Beware pitfalls of oral agreements for building work

24 January 2018 | Web Article Number: ME20188288

Construction, Civil & Structural Engineering
Consulting Engineers & Project Management
Projects
Beware pitfalls of oral agreements for building work
A signed contract is always preferable to oral agreements when it comes to building or any other kind of project, says the JBCC

ORAL agreements for building work are, theoretically, legal but frequently cause enormous problems, warns Uwe Putlitz, CEO of the Joint Building Contracts Committee (JBCC).

Pulitz said an oral agreement between employer and builder to undertake certain work based on discussions between the two parties - perhaps a drawing and/or a job description - is acceptable, providing nothing goes wrong.

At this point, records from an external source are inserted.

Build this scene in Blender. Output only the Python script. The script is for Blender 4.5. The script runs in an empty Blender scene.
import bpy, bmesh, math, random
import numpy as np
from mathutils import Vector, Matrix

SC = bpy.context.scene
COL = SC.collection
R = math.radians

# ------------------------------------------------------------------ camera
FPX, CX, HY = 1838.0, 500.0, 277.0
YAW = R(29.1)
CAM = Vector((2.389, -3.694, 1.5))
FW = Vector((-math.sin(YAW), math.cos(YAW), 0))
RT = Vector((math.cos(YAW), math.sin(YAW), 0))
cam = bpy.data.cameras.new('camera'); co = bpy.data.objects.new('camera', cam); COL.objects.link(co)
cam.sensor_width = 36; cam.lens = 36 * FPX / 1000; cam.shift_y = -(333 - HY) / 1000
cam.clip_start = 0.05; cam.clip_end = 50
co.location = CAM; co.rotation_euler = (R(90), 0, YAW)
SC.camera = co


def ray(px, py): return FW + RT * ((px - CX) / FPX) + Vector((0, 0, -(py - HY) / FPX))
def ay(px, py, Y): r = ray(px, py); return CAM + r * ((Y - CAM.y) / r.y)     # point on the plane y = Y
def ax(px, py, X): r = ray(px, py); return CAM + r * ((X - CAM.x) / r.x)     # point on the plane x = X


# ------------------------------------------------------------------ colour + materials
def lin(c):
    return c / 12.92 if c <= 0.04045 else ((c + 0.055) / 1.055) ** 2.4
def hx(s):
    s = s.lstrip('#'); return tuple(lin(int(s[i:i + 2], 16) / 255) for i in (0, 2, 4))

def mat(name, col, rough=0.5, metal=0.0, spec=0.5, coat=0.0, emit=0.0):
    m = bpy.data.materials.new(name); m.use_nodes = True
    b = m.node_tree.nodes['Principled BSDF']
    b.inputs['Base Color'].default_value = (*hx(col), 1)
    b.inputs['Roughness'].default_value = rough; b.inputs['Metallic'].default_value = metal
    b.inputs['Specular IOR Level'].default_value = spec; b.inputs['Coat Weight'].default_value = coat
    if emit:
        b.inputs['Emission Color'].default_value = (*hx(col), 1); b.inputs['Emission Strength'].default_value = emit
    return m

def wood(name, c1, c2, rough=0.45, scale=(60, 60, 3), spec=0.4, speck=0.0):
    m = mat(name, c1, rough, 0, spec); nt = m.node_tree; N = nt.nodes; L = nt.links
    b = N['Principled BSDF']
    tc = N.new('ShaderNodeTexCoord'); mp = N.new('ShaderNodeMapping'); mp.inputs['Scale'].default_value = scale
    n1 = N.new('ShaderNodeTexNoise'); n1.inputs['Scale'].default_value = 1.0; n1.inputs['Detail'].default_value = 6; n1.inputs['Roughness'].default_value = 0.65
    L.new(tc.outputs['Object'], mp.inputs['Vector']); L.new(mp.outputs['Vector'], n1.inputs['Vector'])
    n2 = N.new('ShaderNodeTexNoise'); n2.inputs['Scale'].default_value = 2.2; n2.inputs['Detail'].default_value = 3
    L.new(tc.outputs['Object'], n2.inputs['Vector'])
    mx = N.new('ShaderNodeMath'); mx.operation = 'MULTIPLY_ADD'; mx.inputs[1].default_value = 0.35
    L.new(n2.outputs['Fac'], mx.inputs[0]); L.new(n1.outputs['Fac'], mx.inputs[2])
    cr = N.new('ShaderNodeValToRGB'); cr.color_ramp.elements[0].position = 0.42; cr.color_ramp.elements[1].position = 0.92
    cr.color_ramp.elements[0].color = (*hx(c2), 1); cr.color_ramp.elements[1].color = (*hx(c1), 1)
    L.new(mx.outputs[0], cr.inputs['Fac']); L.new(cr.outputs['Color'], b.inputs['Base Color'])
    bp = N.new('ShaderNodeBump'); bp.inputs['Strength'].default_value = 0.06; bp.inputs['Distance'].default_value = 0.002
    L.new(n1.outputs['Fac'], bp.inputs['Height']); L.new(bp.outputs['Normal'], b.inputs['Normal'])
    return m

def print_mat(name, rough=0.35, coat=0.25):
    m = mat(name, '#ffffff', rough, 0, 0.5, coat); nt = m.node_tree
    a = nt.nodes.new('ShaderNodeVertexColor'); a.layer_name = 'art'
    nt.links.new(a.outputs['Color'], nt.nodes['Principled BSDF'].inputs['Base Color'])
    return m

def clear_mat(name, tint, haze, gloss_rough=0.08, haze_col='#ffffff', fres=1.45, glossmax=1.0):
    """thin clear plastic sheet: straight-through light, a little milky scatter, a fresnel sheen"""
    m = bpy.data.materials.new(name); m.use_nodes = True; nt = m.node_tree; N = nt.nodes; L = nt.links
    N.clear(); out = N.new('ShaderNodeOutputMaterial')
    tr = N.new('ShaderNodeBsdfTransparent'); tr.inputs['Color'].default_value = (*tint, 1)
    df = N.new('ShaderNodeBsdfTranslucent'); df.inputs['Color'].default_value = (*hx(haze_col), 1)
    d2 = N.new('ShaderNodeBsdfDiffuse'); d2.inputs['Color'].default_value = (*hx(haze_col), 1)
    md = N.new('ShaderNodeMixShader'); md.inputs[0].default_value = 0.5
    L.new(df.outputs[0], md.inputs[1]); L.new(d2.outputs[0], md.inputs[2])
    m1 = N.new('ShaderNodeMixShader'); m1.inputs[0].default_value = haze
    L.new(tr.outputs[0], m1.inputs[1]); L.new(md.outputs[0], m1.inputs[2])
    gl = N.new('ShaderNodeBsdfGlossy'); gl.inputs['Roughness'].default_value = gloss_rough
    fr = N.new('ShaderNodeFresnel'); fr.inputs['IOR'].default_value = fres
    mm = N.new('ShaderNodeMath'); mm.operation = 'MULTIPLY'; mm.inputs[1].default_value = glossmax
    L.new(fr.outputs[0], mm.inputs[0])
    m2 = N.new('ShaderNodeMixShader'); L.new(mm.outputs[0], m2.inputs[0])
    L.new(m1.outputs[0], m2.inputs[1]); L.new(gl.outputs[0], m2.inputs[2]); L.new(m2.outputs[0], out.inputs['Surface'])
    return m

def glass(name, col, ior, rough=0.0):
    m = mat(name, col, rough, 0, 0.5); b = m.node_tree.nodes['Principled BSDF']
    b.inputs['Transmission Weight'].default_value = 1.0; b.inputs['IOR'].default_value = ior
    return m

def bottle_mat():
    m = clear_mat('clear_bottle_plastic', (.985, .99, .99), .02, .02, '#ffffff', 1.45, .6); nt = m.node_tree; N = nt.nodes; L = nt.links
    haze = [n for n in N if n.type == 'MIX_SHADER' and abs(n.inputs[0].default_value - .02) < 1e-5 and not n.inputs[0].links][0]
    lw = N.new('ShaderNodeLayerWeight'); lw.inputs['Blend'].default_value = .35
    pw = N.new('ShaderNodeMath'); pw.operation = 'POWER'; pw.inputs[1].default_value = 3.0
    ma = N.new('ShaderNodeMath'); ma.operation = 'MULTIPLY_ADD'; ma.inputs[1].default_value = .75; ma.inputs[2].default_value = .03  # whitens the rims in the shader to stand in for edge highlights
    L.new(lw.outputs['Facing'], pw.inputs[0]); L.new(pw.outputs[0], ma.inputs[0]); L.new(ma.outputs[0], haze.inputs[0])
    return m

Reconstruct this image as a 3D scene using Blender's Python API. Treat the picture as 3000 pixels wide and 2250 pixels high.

“When matters do go wrong, the parties could conveniently forget what was agreed upon. The employer could maintain that the builder is not getting on with the job, the product is not as envisoned by the employer, and the builder is overcharging. On the other hand, the builder could say the employer is continuousy making changes but does not want to pay for them or allow more time, and the employer has not paid for months.”

Standard Form of Building Contracts (SFC) have been developed to fairly balance the contractual risk, obligations and rights between the employer and the contractor. The employer’s risk is reduced when dealing with a reputable builder who is a member of the Master Builders Association because the MBA would protect the public by blacklisting a non-performing contractor.

“The parties involved in a building contract must comply with the laws of the country – including adhering to the National Building Regulations and the Construction Regulations, obtaining statutory approvals for all building work, and registering domestic projects with the National Home Builders Registration Council,” Pulitz said.

“The SFC generally defines the obligations of the parties – what the contractor must do, how to deal with unforeseen events or changes after the award of a tender, and how the builder will be compensated for additional time and/or costs. The employer’s obligations, simplistically, are to define the scope of work and to provide a specification of the quality of work to be provided as part of the construction information (approved by the local authority) for the builder to work from, and also to make payments at regular intervals.”

Putlitz said the building works must be insured – preferably by the employer – with the owner as the beneficiary in the event of a claim. The insurers must be given all information, including:

  • New building or alterations;
  • Occupation during construction;
  • Ground conditions; and
  • Risks to adjoing properties.

“The builder must carry statutory insurances for staff and equipment. The professionals – architects, engineers, quantity surveyors, health and safety consultants, etc - must all carry professional indemnity insurance in addition to insurances for the business risks,” Pulitz cautioned.

Depending on the the SFC chosen, the employer may have to appoint a principal agent to administer the contract. “This is an additional cost but it may be cheap when serious problems occur in the contractual relationship that could have been prevented with a little foresight and implementation of the SFC.”

The SFC describes procedures to be followed to deal with claims from the builder for additional time and/or money. The principal agent will deal with such issues in terms of the agreement. The SFC also includes a dispute resolution procedures such as mediation, adjudication or arbitration. “By following the correct contractual procedures, claims can be kept to a minimum and most disputes can be avoided – providing the parties are prepared to cooperate,” Putlitz said.